You speak of “sources I respect”. This is the equivalent of me saying that I heard it from a mate of mine down the pub. What sources? Where is your evidence? According to the Independent Scientific Committee on Drugs, in a paper published by the Lancet in 2010, the most harmful drug by far is alcohol. You can read that here. Cannabis comes in at number 8 on this list, despite it’s wide availability.
If, as you say, the “much more potent” form of cannabis is one of the major causes of schizophrenia amongst young people today, then that may be a reason to control the availability of this form of cannabis, as we do alcohol, by setting a limit on its use. By handing over distribution of the drug to gangsters we abrogate our responsibility for it by giving up legislative control.
In fact the use of all illegal drugs has increased exponentially since the so-called “war on drugs” began in the early 70s.
But this doesn’t explain why all forms of cannabis are illegal, including the ones that, like parsley and mint, I can grow in my own back garden. This is legislation against nature and against the Earth itself. In fact the reason that some forms of cannabis are much more potent than they were in the 60s is that they have been selectively bred to increase the THC content while the proportion of cannabinoids is reduced. Cannabinoids are antipsychotic in their effects. In other words, in its its natural form the drug contains its own cure.
The selective breeding programme is precisely an effect of the illegality of the drug, because producers want to minimise the volume in order to transport it across borders illegally.
But nothing – NOTHING – you say answers the question about psychedelic mushrooms. Take another look at that list. Mushrooms come in at the bottom, and while they may be said to cause small amounts of harm to users – equivalent to the kinds of harm that peanuts or bananas occasionally cause – they cause no harm whatsoever to other people; unlike alcohol which not only harms the user, but harms everyone who comes in contact with the user too.
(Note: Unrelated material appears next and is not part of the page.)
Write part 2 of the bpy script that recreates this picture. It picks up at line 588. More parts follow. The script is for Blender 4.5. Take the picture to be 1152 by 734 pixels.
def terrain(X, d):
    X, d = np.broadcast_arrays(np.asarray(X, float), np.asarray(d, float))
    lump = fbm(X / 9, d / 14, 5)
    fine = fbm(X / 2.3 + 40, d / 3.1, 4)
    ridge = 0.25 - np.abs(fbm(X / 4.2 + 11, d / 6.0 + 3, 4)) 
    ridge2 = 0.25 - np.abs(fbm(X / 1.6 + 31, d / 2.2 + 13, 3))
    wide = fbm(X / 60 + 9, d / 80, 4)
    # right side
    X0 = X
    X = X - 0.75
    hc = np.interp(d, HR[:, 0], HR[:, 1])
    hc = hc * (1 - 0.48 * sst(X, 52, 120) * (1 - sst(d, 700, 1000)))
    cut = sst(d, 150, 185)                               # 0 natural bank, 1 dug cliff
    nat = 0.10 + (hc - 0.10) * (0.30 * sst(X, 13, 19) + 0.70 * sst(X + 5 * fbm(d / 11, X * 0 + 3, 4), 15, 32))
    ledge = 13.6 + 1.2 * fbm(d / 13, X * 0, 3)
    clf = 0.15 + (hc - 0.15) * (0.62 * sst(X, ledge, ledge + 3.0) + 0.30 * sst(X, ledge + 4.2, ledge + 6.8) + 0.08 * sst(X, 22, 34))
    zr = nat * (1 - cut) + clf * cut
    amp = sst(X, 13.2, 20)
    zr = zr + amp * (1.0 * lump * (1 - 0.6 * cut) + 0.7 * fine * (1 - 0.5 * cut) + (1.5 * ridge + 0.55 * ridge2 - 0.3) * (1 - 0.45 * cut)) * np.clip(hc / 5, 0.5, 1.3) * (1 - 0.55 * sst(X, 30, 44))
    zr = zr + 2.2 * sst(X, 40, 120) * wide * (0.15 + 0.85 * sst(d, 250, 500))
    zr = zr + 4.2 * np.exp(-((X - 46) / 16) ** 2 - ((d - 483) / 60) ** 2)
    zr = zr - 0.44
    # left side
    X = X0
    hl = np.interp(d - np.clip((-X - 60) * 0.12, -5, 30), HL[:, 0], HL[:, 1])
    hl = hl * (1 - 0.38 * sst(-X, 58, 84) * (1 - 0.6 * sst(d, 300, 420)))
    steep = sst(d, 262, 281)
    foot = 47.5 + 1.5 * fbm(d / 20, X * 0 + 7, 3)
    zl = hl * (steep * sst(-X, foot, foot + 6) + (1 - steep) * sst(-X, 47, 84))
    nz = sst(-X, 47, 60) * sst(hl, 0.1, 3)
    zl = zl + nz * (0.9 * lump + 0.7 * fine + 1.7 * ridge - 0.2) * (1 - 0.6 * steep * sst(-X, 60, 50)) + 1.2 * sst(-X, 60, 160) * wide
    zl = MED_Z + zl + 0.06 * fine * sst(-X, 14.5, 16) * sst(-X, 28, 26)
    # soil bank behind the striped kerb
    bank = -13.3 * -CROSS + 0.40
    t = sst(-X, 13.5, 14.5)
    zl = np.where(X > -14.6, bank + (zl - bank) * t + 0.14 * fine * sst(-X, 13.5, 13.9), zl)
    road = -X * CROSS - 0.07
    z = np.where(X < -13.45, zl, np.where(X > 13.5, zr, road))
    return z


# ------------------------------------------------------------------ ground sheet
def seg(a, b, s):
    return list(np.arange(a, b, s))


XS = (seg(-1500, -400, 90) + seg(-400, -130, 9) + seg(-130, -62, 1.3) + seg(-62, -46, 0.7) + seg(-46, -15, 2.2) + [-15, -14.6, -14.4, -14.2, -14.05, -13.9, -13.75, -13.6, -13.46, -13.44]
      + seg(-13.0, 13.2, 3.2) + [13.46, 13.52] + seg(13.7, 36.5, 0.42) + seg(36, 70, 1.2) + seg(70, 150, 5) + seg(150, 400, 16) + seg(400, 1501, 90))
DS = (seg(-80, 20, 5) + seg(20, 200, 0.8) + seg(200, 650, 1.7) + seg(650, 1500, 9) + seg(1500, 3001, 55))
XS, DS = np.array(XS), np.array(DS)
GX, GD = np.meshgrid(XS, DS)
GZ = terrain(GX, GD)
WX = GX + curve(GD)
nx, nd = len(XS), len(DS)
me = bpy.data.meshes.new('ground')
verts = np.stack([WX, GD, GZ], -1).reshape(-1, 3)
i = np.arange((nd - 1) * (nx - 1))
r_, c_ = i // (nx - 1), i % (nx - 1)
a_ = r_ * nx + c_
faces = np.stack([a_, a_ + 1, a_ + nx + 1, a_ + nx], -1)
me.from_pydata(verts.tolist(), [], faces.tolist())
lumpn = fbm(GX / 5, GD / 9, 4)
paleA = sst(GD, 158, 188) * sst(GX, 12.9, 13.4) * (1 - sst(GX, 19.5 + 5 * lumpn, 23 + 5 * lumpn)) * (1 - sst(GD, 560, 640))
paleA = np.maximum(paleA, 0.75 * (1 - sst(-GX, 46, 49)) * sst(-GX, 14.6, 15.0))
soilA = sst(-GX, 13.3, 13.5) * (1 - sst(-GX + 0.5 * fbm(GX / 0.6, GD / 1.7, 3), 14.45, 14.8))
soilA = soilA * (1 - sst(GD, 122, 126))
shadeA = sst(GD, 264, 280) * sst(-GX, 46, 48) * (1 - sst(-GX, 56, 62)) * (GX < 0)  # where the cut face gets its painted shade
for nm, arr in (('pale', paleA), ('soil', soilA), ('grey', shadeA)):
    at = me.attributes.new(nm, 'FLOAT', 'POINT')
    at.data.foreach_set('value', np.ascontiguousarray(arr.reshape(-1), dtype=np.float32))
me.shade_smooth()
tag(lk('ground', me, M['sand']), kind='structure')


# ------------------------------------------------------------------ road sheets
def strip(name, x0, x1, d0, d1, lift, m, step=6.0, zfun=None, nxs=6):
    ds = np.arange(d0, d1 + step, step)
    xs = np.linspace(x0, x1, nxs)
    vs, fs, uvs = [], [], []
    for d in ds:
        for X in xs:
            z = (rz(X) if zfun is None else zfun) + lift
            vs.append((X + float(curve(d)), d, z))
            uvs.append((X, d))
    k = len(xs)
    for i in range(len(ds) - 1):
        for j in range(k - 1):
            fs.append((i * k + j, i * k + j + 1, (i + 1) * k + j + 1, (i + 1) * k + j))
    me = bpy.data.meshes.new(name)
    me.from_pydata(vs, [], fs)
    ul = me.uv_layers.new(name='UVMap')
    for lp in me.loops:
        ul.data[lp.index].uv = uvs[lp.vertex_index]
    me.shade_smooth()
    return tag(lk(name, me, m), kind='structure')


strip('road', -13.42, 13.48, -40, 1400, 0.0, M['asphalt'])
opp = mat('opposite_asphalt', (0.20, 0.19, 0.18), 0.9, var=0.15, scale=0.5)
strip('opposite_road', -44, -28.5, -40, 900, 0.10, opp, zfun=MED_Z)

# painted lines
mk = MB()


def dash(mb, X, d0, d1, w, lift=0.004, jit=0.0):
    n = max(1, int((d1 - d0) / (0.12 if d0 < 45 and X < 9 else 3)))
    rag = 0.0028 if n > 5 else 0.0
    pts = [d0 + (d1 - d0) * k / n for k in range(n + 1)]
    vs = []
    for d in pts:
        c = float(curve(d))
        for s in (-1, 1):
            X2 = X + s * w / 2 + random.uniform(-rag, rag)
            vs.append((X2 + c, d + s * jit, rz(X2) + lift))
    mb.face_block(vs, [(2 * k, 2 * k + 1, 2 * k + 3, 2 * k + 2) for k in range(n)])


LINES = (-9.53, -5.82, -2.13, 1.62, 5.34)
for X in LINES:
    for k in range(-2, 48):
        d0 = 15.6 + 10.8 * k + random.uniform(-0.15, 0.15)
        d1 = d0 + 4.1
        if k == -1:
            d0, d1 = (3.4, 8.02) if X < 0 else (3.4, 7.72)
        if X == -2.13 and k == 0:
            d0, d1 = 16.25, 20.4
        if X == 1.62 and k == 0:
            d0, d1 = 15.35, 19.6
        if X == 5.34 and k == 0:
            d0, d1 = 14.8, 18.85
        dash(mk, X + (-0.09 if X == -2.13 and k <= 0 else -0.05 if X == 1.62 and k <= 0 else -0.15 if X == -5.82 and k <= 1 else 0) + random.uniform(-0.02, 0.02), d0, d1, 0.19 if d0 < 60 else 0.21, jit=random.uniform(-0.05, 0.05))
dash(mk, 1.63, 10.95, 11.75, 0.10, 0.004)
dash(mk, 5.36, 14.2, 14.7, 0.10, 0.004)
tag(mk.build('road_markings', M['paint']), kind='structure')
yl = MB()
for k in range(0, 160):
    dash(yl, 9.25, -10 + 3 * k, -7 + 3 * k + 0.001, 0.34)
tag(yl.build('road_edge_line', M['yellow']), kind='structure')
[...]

So what is your justification for the ban on the possession of what is a natural product of these Isles, which grows out of the Earth in abundance at this time of year, and which has been used by seekers and dreamers in their explorations of consciousness for thousands – possibly hundreds of thousands – of years?
Could it be, as Graham Hancock said in a recent edition of the New Statesman, that the so called “war on drugs” is, in reality, a war on consciousness: a war on our ability, as free human beings, to explore the inner landscape of our collective soul?